The fleet possessed by the Hamburg-Amerika Linie in 1886 consisted of 22 ocean-going steamers, totalling 60,531 G.R.T.[1] By the end of 1913 these figures had increased to 172 steamers and 1,028,762 G.R.T. respectively. During the twenty-eight years 269 vessels of 1,388,206 tons had been added, either by new building or by purchase, and 101 steamers of 346,927 tons had been sold. At the end of 1913 19 steamers of 268,766 tons were building, so that, including these, the total tonnage amounted to 1,360,360 G.R.T. at that date.
During the same period the joint-stock capital of the company had increased from 15 to 157½ million marks, the debenture issues from 5·6 to 69·5 million marks, and the visible reserves from 3,595,285 to 58,856,552 marks.
The working profits of the company during those twenty-eight years amounted to 521,727,426 marks, 2,735,700 of which were Government subsidies received during the temporary participation in the Imperial Mail Service to the Far East.
The average dividend paid to the shareholders was 7·02 per cent. per annum. This figure, to my thinking, proves that the biggest steamship company the world has ever known was to a small extent only a “capitalist enterprise.” Out of a total net profit of over 500 millions, no more than 140 million marks went to the shareholders as interest on their invested capital; by far the greater part of the remainder was used to extend the company’s business, so that the country in general benefited by it.
Concerning one matter which played an important part in Ballin’s career, viz., the relations between his company and the North German Lloyd, the reader may perhaps desire a more exhaustive account. There certainly was no want of rivalry between the two companies. One notable reason for this was the fact that at the time when Ballin joined the Packetfahrt the latter had fallen far behind its younger competitor in its development, both from the business and the technical point of view.

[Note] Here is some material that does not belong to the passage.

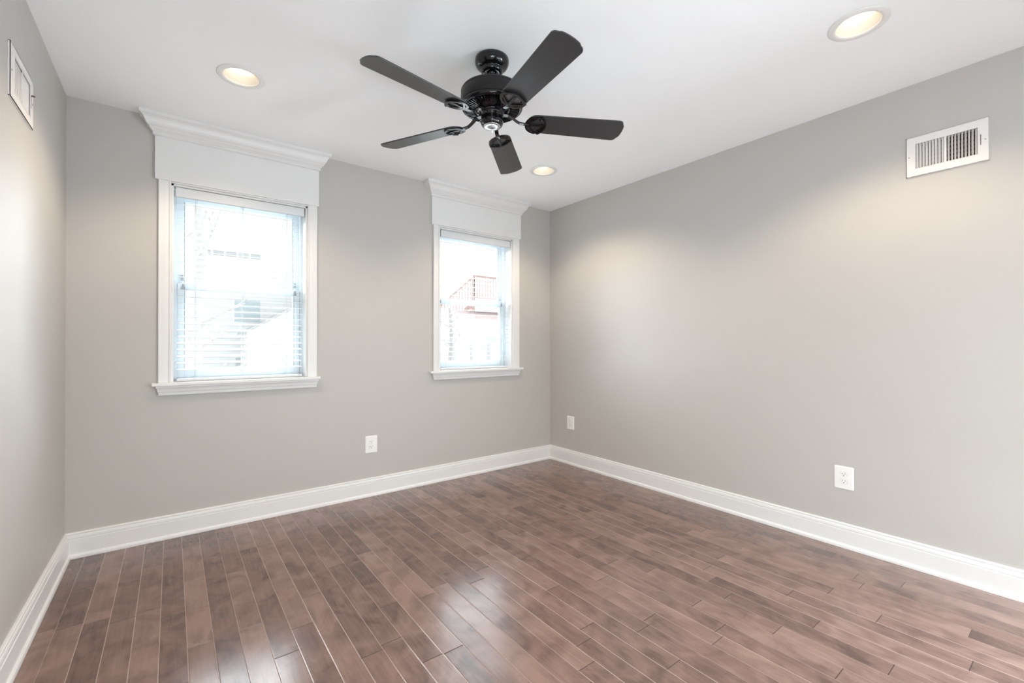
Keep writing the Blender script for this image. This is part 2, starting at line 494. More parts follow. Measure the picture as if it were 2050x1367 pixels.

The Packetfahrt, in particular, had not kept pace with the technical progress in steamship construction, and the consequence was that, when the pool was set up, it had to content itself with a percentage which was considerably less than that allotted to the Lloyd. The enormous advance made under the Ballin régime naturally caused it to demand a larger share. At the same time the Lloyd also increased its efforts more than ever before, and thus a race for predominance was started between the two big companies, which greatly assisted them in obtaining the commanding position they acquired as the world’s leading shipping firms. I do not think this is the place to go into all the details of this struggle, and I shall confine myself to reproducing an article which Ballin himself contributed in 1907 on the occasion of the fiftieth anniversary of the foundation of the North German Lloyd. As this article throws several interesting sidelights on the development of transatlantic shipping enterprise, it may furnish a suitable conclusion to the account given in the present chapter:
“The year 1907 is one which will stand out prominently in the history of our transatlantic shipping on account of the two anniversaries which we are going to celebrate during its course. On May 27th it will be sixty years since the Hamburg-Amerika Linie was called into existence, and on February 20th the North German Lloyd will celebrate the fiftieth anniversary of its foundation. I suppose that a more competent pen than mine will present us on that day with a detailed account of the development of the great Bremen shipping firm, and my only object in writing this article is to review in brief the period of more than twenty years during which I have had the pleasure of working hand in hand with our Bremen friends.